#### TASK TO COMPLETE
Quote every line from the top of the listing down to and including the line that contains "M).build('pane', GL, q)".
----
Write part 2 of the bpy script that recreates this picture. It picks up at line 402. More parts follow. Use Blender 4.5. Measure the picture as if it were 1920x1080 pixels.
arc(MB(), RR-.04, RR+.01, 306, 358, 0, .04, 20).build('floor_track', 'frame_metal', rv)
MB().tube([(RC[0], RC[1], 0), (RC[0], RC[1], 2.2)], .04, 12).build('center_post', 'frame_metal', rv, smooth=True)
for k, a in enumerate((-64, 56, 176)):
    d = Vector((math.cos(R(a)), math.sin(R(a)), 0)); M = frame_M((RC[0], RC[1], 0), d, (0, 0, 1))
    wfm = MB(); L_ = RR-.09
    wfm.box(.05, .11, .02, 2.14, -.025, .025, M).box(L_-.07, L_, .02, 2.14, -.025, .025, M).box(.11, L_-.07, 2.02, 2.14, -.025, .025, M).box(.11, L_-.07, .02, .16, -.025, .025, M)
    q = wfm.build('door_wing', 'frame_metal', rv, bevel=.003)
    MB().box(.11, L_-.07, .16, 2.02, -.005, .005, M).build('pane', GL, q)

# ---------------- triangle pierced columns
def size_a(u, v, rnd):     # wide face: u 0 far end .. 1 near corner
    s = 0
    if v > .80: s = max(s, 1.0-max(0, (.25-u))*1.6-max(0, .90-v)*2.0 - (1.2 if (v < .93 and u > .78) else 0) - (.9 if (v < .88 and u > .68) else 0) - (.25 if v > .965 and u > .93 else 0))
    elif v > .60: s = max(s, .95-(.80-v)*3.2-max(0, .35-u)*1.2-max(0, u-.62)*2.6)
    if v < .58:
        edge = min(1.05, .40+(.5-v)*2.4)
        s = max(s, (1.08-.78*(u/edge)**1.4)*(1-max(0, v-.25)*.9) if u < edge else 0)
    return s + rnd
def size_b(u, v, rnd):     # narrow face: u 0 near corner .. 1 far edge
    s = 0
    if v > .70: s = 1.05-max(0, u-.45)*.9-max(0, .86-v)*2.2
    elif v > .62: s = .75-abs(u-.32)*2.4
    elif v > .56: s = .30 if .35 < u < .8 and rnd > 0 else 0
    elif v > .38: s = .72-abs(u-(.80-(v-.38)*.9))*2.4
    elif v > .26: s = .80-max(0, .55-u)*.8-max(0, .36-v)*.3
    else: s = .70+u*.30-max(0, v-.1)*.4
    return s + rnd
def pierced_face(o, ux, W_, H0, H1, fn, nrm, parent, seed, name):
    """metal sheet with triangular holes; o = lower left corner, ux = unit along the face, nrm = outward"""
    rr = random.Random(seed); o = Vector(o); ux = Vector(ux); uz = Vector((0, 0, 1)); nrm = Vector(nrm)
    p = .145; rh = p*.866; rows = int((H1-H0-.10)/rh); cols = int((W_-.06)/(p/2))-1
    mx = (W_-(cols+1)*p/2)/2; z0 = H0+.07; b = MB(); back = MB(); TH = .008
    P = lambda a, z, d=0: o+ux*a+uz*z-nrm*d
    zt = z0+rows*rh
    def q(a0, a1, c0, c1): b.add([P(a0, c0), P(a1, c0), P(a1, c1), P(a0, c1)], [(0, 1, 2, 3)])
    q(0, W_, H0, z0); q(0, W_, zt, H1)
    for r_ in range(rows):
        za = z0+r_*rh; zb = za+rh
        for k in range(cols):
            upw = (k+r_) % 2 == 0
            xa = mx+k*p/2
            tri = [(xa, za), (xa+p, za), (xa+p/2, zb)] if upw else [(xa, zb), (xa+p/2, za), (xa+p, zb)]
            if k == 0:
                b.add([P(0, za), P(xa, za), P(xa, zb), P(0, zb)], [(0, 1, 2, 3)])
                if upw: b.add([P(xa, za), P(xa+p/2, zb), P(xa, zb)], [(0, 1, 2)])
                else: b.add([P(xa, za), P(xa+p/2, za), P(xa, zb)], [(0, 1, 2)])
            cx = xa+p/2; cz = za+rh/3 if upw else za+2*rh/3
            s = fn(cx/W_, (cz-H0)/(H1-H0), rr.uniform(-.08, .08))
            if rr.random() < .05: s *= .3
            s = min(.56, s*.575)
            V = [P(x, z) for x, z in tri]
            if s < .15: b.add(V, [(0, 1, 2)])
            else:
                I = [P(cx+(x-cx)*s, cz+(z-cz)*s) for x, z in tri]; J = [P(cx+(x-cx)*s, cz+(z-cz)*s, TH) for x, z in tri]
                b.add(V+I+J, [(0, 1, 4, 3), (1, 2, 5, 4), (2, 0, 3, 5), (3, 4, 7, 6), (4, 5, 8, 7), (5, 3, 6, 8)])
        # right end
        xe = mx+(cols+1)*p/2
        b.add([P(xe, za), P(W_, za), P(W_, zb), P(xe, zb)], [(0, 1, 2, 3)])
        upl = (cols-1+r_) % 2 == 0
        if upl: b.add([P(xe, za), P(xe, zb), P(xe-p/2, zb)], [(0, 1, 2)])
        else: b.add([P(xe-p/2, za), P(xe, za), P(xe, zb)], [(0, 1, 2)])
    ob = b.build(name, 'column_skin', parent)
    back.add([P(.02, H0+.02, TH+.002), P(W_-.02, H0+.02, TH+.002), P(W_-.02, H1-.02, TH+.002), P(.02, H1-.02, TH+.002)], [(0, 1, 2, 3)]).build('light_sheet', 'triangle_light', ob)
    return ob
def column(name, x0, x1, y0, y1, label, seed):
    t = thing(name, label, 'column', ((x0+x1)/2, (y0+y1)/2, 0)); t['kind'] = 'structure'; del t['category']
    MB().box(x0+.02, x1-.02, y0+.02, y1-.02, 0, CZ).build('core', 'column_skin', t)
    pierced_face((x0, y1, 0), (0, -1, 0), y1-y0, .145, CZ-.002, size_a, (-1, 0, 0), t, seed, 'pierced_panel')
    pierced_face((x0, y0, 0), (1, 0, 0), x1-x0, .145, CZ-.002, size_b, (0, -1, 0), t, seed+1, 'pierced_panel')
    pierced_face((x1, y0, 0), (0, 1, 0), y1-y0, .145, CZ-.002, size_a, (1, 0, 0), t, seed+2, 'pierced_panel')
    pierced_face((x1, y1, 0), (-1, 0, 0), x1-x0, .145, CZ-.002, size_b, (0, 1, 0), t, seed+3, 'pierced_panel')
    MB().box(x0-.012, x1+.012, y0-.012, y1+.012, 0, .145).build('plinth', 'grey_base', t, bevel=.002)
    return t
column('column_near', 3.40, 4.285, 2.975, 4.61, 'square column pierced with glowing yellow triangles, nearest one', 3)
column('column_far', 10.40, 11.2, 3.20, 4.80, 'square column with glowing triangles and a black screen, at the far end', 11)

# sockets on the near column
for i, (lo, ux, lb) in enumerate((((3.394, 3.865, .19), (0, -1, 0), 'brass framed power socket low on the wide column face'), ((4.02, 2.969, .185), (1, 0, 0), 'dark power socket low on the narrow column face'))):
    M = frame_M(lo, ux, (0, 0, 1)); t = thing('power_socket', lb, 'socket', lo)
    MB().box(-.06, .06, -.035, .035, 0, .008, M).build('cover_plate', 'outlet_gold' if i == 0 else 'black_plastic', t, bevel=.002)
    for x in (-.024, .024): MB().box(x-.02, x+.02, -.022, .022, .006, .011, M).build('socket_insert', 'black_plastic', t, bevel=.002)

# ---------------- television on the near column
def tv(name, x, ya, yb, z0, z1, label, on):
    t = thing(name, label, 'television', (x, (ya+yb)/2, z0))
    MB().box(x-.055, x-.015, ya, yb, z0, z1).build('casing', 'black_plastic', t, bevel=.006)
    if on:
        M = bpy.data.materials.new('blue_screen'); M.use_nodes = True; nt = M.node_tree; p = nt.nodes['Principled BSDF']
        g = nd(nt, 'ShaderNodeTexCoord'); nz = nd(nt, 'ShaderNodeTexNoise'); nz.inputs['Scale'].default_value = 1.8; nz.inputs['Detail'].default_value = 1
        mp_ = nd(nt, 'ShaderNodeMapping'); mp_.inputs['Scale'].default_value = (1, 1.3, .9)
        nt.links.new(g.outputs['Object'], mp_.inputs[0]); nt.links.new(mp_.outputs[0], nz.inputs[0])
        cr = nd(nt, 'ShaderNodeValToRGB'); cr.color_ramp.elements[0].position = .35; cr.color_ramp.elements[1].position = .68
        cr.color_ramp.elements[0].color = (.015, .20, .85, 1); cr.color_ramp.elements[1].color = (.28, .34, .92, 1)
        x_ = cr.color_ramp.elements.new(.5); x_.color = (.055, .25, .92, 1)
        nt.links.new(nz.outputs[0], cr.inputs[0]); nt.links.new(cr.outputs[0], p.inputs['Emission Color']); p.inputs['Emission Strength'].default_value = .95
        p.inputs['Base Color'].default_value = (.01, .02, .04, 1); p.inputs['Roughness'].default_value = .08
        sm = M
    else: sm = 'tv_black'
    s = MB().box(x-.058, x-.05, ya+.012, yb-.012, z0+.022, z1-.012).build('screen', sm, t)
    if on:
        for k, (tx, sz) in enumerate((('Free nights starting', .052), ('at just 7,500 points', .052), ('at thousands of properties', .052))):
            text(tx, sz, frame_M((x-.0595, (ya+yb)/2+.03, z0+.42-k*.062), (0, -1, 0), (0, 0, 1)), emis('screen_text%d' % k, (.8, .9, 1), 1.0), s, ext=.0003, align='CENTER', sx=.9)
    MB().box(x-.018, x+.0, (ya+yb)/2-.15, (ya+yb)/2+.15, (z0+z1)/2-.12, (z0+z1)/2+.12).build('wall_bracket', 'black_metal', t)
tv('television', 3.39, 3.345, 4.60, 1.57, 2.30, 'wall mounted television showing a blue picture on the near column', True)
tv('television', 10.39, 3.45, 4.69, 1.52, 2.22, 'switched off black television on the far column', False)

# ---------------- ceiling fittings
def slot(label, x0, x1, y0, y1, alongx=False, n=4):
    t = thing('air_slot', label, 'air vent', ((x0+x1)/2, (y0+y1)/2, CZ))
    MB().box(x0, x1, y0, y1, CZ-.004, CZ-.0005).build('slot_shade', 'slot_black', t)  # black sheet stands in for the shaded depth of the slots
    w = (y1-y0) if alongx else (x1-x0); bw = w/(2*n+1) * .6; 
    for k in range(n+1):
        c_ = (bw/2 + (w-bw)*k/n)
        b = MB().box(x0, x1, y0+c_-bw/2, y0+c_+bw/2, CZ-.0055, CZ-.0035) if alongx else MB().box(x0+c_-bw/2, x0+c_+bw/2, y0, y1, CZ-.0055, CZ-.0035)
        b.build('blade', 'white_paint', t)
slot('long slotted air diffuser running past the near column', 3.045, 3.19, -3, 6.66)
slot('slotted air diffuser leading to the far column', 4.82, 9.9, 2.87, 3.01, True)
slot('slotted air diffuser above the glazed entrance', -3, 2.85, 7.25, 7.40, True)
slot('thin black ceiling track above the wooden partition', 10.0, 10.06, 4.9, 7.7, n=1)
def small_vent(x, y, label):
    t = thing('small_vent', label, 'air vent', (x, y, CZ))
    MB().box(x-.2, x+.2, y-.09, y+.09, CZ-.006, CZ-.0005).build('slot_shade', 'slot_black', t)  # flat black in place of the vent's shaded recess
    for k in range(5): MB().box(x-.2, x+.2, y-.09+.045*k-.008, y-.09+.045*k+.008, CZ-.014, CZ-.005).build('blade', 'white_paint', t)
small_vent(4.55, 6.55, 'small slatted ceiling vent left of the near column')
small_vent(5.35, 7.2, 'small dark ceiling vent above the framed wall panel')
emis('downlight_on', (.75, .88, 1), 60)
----
#### EXPECTED ANSWER
Write part 2 of the bpy script that recreates this picture. It picks up at line 402. More parts follow. Use Blender 4.5. Measure the picture as if it were 1920x1080 pixels.
arc(MB(), RR-.04, RR+.01, 306, 358, 0, .04, 20).build('floor_track', 'frame_metal', rv)
MB().tube([(RC[0], RC[1], 0), (RC[0], RC[1], 2.2)], .04, 12).build('center_post', 'frame_metal', rv, smooth=True)
for k, a in enumerate((-64, 56, 176)):
    d = Vector((math.cos(R(a)), math.sin(R(a)), 0)); M = frame_M((RC[0], RC[1], 0), d, (0, 0, 1))
    wfm = MB(); L_ = RR-.09
    wfm.box(.05, .11, .02, 2.14, -.025, .025, M).box(L_-.07, L_, .02, 2.14, -.025, .025, M).box(.11, L_-.07, 2.02, 2.14, -.025, .025, M).box(.11, L_-.07, .02, .16, -.025, .025, M)
    q = wfm.build('door_wing', 'frame_metal', rv, bevel=.003)
    MB().box(.11, L_-.07, .16, 2.02, -.005, .005, M).build('pane', GL, q)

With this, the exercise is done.